Friday, 17 April 2026
Random thoughtsa on housing, construction, transport, employment, etc..
In a moment of reflection, I wrote this ‘philosophical’ piece.
I cannot, in all conscience, believe in any higher being, causal principle or end purpose, teleology if you will.
No guiding principle shaping the world or its beings, no redemption from sin or misdeeds.
The
concept of love, caring, extends as a human concept from the
fundamental groupings of mate and family that, with society’s increasing
complexity, was extended to include interdependent groups, then tribes,
then cultures, then nations, then groups of nations adhering to common
codified mores, those having arisen in the ‘spiritual’ sphere (if one
may call it that) from the shaman, through cults, to priest and
religions, in parallel to, in the physical sphere, head of family,
chief, law-giver, ruler, king (where the ruling concept is still
quasi-religious) to national leaders (increasingly divorced from their
god-given rights to secular ascendancy, through force of arms, then
wealth) as presidents, prime ministers, dictators, oligarchs, and
supra-national business heads, etc..
The
corollary of inclusion, as I described before, was exclusion by dint of
curse, excommunication, imprisonment, torture and death, either
individual or, en masse, as conquest followed by coerced inclusion or
its threatened opposite, or annihilation, pogrom, genocide, usually in
the name of a God, but, secularly speaking, for the purity of the
(chosen) race.
In
the face of the undeniably ‘evil demi-urge’ deeply ingrained in man to
remove all threat to one’s (group) survival, it is the challenge of
every man to overcome that base instinct to conquer, subjugate or
destroy, and sublimate those powerful negative desires into their
opposite, first respecting (the right of others to live), then caring
and ultimately loving that ‘Other’, stranger, foreigner, infidel...
Exclusion,
or the ‘selfish’ principle derives from the need to ensure survival of
the family unit and one’s personal ‘future’ in the shape of one’s
offspring. It is the desire for ‘eternity’ through this. Extended to
societies it is manifest in architecture, music, song and poetry
defining a culture that its adherents hope ‘to God’ will survive their
transient mortality.
There
will never become a time when man will become ‘good’ - his inalienable
fate is to struggle for the good in the certain knowledge that his
struggle will at times, in personal life and through history, prove
futile in the endless cycle of the rise and fall of civilizations,
races, and even species, including humans.

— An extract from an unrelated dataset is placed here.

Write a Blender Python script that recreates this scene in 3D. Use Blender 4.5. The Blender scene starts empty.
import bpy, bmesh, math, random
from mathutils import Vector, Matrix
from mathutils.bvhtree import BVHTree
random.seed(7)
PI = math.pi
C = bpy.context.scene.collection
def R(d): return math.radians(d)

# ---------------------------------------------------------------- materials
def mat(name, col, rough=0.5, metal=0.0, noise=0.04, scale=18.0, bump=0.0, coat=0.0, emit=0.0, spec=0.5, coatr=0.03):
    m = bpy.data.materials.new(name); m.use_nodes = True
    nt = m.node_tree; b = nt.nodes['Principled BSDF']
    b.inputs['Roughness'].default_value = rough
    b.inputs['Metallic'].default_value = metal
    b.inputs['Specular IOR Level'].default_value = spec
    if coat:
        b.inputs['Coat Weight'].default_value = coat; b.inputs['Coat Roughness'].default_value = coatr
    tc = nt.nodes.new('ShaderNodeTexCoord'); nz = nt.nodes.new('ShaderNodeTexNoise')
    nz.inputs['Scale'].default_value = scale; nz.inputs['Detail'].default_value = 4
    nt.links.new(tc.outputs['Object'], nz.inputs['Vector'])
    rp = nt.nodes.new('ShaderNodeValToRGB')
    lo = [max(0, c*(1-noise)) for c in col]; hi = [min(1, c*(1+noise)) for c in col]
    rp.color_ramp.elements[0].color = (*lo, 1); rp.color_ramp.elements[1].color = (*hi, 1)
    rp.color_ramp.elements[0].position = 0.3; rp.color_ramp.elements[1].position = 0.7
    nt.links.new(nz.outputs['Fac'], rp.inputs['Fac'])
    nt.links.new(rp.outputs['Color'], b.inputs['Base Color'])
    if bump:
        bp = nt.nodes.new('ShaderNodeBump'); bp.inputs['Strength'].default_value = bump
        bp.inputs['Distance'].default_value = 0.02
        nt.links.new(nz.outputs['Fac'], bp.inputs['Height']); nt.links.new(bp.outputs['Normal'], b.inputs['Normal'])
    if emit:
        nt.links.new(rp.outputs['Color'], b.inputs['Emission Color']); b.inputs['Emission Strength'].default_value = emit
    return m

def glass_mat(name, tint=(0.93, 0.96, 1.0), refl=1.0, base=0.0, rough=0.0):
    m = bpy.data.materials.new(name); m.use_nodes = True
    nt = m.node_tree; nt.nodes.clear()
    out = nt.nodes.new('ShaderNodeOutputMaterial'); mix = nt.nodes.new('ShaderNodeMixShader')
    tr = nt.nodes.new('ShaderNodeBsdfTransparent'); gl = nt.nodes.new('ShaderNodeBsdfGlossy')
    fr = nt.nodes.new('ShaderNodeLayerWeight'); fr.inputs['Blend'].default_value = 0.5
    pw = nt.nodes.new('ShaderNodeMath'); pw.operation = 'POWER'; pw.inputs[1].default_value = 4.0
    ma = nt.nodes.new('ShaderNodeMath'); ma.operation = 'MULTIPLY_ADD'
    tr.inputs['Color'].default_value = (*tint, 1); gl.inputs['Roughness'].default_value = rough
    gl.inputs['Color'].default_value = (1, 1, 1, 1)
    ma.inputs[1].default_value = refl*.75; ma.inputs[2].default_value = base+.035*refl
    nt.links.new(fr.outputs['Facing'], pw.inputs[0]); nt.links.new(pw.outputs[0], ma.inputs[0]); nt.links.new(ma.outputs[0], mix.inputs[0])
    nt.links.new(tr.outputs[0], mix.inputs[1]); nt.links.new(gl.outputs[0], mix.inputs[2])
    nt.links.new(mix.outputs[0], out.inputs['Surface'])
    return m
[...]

It is that determination to work and even self-sacrifice
for the benefit of his fellows and humanity that defines courage and
fortitude, though a strong caveat comes in the form of ‘certitude’ that
‘right’, as he sees it, must be ‘absolute’.
When
his definition of ‘right’, and ‘good’ proves not be the ‘righteous’
from another man’s point of view, how does the virtuous man conduct
himself in the face of denial?
Does he seek to persuade, proselytize, impose? If so,the endless cycle begins again, from virtuous intent to evil deed.